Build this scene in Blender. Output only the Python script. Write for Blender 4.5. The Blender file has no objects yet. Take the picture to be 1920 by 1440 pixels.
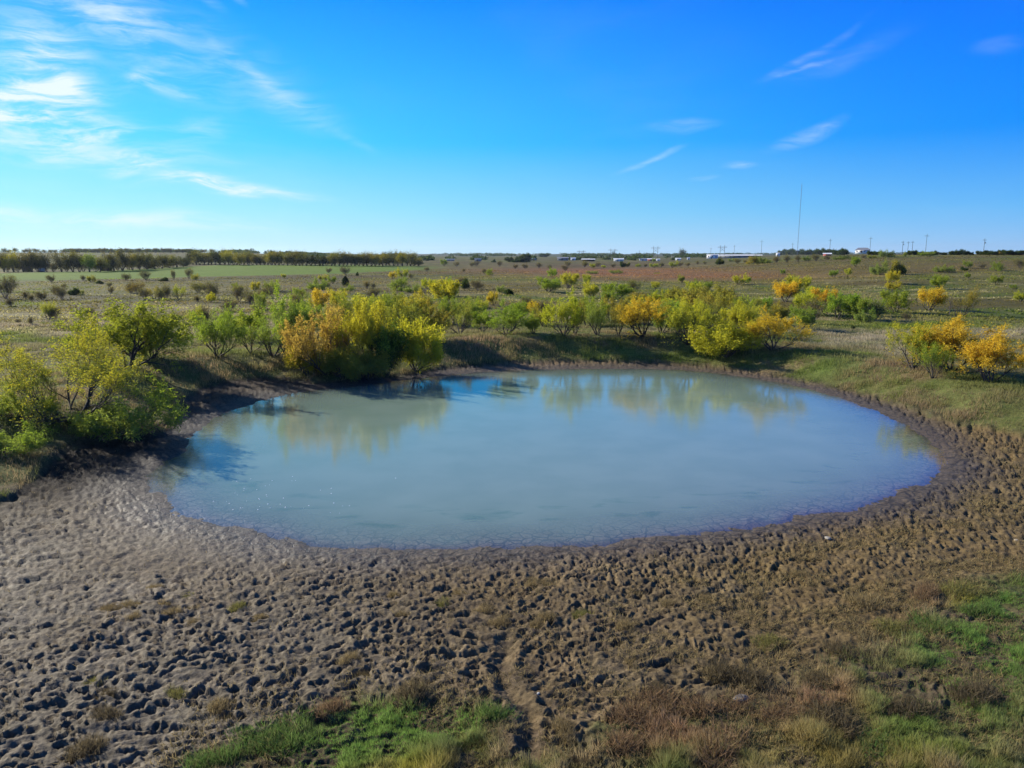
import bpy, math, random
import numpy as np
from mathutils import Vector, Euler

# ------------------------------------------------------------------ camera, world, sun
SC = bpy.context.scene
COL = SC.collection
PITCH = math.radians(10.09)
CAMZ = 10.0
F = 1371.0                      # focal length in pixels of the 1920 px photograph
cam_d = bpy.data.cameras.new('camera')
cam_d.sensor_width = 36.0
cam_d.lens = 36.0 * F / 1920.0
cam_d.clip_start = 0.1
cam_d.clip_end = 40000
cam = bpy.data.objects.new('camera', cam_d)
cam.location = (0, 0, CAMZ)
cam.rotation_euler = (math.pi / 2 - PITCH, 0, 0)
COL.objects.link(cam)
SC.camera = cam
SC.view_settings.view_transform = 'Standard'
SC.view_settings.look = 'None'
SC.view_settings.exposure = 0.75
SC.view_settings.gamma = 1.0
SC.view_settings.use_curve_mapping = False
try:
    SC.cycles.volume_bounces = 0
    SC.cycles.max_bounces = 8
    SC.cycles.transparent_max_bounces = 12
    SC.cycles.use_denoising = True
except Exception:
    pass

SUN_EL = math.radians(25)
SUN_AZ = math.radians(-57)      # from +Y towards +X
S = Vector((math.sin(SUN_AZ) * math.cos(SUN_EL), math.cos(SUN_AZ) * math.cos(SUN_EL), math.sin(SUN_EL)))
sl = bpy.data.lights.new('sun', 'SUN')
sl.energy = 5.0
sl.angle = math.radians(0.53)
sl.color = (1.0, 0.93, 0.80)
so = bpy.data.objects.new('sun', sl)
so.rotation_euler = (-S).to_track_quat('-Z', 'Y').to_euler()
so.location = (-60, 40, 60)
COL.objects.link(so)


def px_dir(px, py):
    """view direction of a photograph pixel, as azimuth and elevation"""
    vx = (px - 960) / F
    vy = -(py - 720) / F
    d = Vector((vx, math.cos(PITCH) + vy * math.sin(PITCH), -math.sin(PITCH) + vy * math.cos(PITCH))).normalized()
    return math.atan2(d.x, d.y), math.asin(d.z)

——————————

> Requirement
Leave out any pictures and return exactly the lines from the beginning of the data through the line with "from mathutils import Vector, Euler", inclusive.

> Response to the task
Build this scene in Blender. Output only the Python script. Write for Blender 4.5. The Blender file has no objects yet. Take the picture to be 1920 by 1440 pixels.
import bpy, math, random
import numpy as np
from mathutils import Vector, Euler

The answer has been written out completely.